A Living Trust can be useful if you become incapable, because of physical or mental illness, of taking care of your financial affairs. That’s because the person you named to serve as trustee at your death, can take over management of the trust assets. The person who takes over has the authority to manage all property in the trust and to use it for your benefit.

EXAMPLE: Mrs. Carson creates a Living Trust, appointing herself as trustee. The trust states that if she someday can no longer manage her own affairs, her daughter:

Kayla will replace her as Trustee.

If there is no Living Trust and you haven’t made other arrangements for someone to take over your finances if you become incapacitated, a court must appoint someone. Typically, the spouse or adult child of the person seeks this authority and is called a conservator or guardian.

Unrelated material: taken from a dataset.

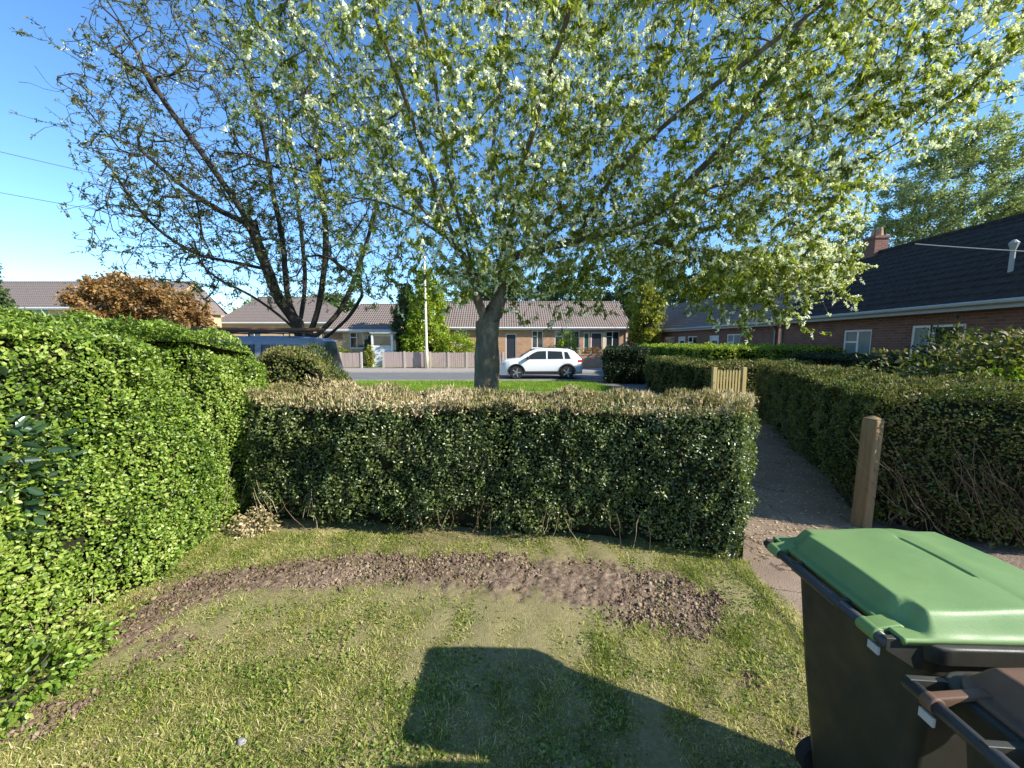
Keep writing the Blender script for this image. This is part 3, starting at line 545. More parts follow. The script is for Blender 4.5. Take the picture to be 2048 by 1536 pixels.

Keeping Your Estate Plan Confidential.

When your Will is filed with the probate court after you die, it becomes a matter of public record. A Living Trust, on the other hand, is a private document in most states. Because the Living Trust document is never filed with a court or other government entity, what you leave to whom remains private. (There is one exception: Records of real estate transfers are always public.)

Some states require that you register your living trust with the local court. But there are no legal consequences or penalties if you don’t.

The only way the terms of a Living Trust might become public is in the highly unusual circumstance where someone files a lawsuit to challenge the Trust or collect a court judgment you owe.

HOW IT WORKS

A Revocable Living Trust does essentially what a will does: leaves your property to the people you want to inherit it. But because a Trustee owns your property, your assets don’t have to go through probate at your death.

While Alive, You Retain Control

When you create a Revocable Living Trust, you appoint yourself the Trustee, with full power to manage the trust property. Then you transfer ownership of some or all of your property to yourself as Trustee. You keep absolute control over the property held in Trust. You can:

• sell, mortgage or give away property held in trust
• put ownership of trust property back in your own name
• add property to the trust
• change the beneficiaries
• name a different successor trustee, or
• revoke the trust completely.

EXAMPLE: Steven Banks creates a Revocable Living Trust and names himself as trustee. He then transfers his valuable property — a house, bank accounts, and stocks — to himself as Trustee. As Trustee, he can sell, mortgage, or give away the Trust property, or take it out of the Trust and put it back into her name.

After You Die, The Trustee Takes Over

After you die, the person you named in your Trust document to be the Successor Trustee takes over. This person transfers the trust property to the relatives, friends, or charities you named as the trust beneficiaries. No probate is necessary for property that was held in trust. In most cases, the whole thing can be handled within a few weeks. When all the property has been transferred to the beneficiaries, the Living Trust ceases to exist.

If any of your beneficiaries inherit trust property while still young, the Successor Trustee has more responsibilities. The Successor Trustee will follow the instructions you left in the trust document, and either:

• transfer the property inherited by the child to the “custodian” you chose, to manage the property until the child reaches an age specified by your state’s law (21 in most states, but up to 25 in a few states), or
• keep the property in a “child’s sub-trust,” using it for the child’s benefit, until the child reaches an age you designate.

EXAMPLE: Mrs. Brown sets up a Revocable Living Trust to avoid probate. In the trust document, she makes herself the trustee and appoints her son David Brown as successor trustee, to take over as Trustee after her death. She transfers her valuable property — her house, savings accounts, and stocks — to the Living Trust.

The trust document states that Mrs. Brown’s grandson, Phillip, is to receive the stocks when she dies. She provides that if Phillip is not yet 27 when she dies, the stocks will stay in a “child’s sub-trust,” managed by the successor trustee David Brown. Everything else goes to her son David Brown.

When Mrs. Brown dies, David Brown becomes Trustee. He follows the terms of the trust document and, in his capacity as Trustee, distributes all the trust property — except the stocks — to himself, without probate.

David Brown also manages the stocks inherited by Phillip, who is 14 at Mrs. Brown’s death, until his 25th birthday. When all the property in the sub-trust is given to Phillip or spent on his behalf, the sub-trust ends.